Alma Delia Murillo: Llovidos y apalabrados
La Ciudad de México es así: mitad estancamiento y mitad progreso, toda desastre. Mitad gozo y mitad desesperanza, toda emoción.
Vivir aquí es sobrevivir, tal como lo dijo Ibargüengoita, ese amo de las palabras y del sentido del humor.
Ya sé que no debería, pero hay un pequeña sensación, un hipo de alegría que nace de mi maldad innegable: celebro cuando una señora tormenta nos agarra a chingadazos y nos deja sentados en la lona.
Muy dosmileros y muy clase media, muy inalámbricos y muy generación de internet pero qué fascinante es mirarnos atascados frente al fenómeno de la lluvia.
Pareciera que sólo ante la naturaleza volvemos a ser tribales, orgánicos, antiguos, casi respetuosos.
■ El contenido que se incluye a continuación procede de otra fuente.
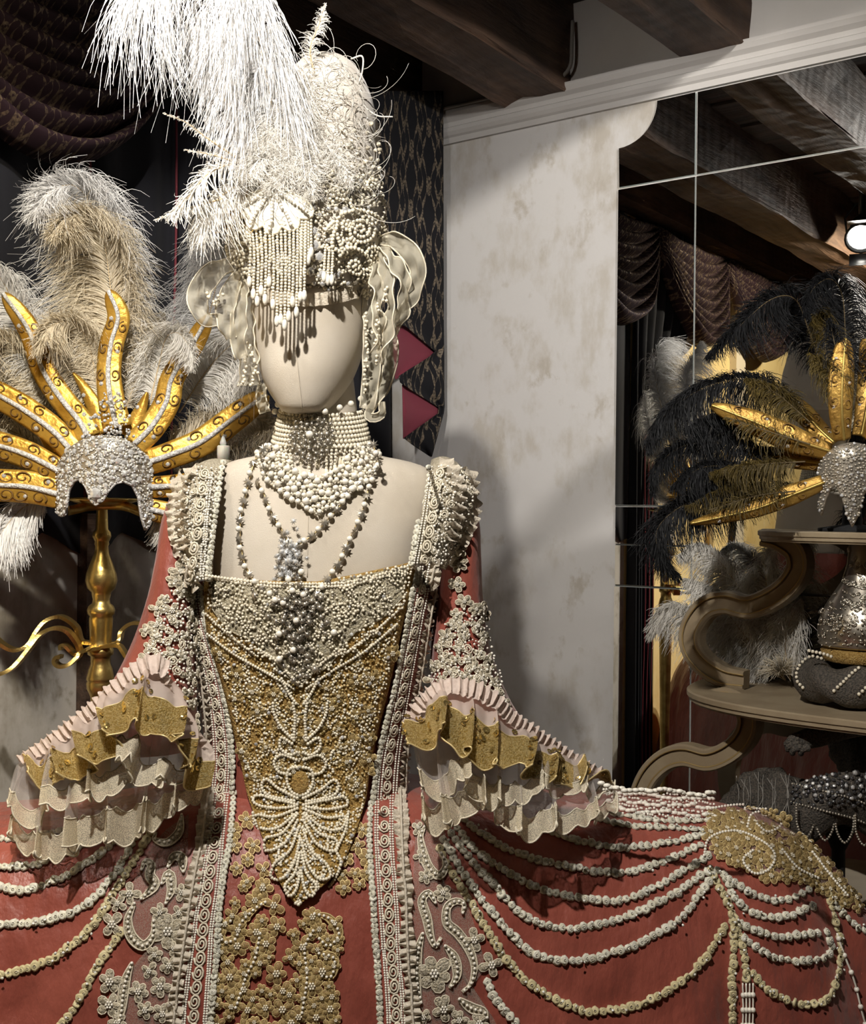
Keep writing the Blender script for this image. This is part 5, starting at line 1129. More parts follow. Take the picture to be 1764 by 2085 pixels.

No me alegro de las tragedias, no. Y si de renegar bajo la tormenta y mentar madres se trata puedo escupir un rosario de carajos, chingadamadres y valevergas al ritmo que haga falta. Que sí, que la lluvia es una monserga, un dolor de gónadas, un sufrir tres horas en el periférico y cancelarlo todo pero es también un alivio.
Porque entonces no hay nada que hacer más que esperar a que pase, qué respiro. Porque no hay sonido que se imponga a ella, qué desahogo recuperar el sentido de nuestra justa dimensión: somos ínfimos.
Amén de sus beneficios agricultores y alimenticios, la lluvia tiene también vocación de regalo cuando nos encuentra refugiados. O al menos a mí me lo parece.
Es bajo una tormenta repegándose a un extraño resguardado en el mismo techo que han nacido inimaginables historias amorosas. Es bajo la lluvia que el cuerpo busca ese cuerpo conocido —cuando hay la suerte de tenerlo— y ya se sabe, nada como contemplar una tormenta empiernados.
Pero hay otra, y es la maravillosa posibilidad de que con la lluvia se vaya la luz y no quede más que encender una vela y abrir un libro.
Paraíso pluvial.
Justamente por eso, hoy me dio por pensar que la lluvia también es personaje literario, lleno de significados como el que más. Es increíble la cantidad de novelas que la llevan por título; para abrir boca y cerrar ventanas, les comparto estas tres que yo he leído. Digo, más vale estar preparados porque la tormenta, como el criminal al lugar del crimen, siempre vuelve.
Tiene que llover, de Karl Ove Knausgard (Anagrama 2017). No me canso de compartir mi admiración por la prosa de este autor noruego, en Tiene que llover Knausgard anhela que pase la sequía literaria. Un texto que se queda resonando en los huesos.
La lluvia antes de caer, de Jonathan Coe (Anagrama 2009). Una novela íntima y poderosa que narra a través de una cinta, la historia de una mujer enamorada de otra cruzando por los demonios y los secretos familiares; lo que se esconde de padres a hijos.
Novela de la lluvia, de Karen Duve (Siglo XXI editores, 2005). Perturbadora, tensa, una casa consumida lentamente por la lluvia; novela negra maravillosamente narrada, llena de matices descriptivos, de esos libros que no quieres soltar porque ellos no te sueltan.
Lo sé. Que se caiga el cielo como se cayó estos días en la Ciudad de México es una tragedia bíblica, pero ni todo, ni tanto. Nada que un buen abrazo o un buen libro no puedan consolar. Sé también que algunos prefieren pasar la lluvia bajo el abrigo de los memes y las redes sociales pero me pareció maravilloso pretexto —una es viciosa sin remedio— para hablar de esos bichos rastreros que tanto quiero: los libros.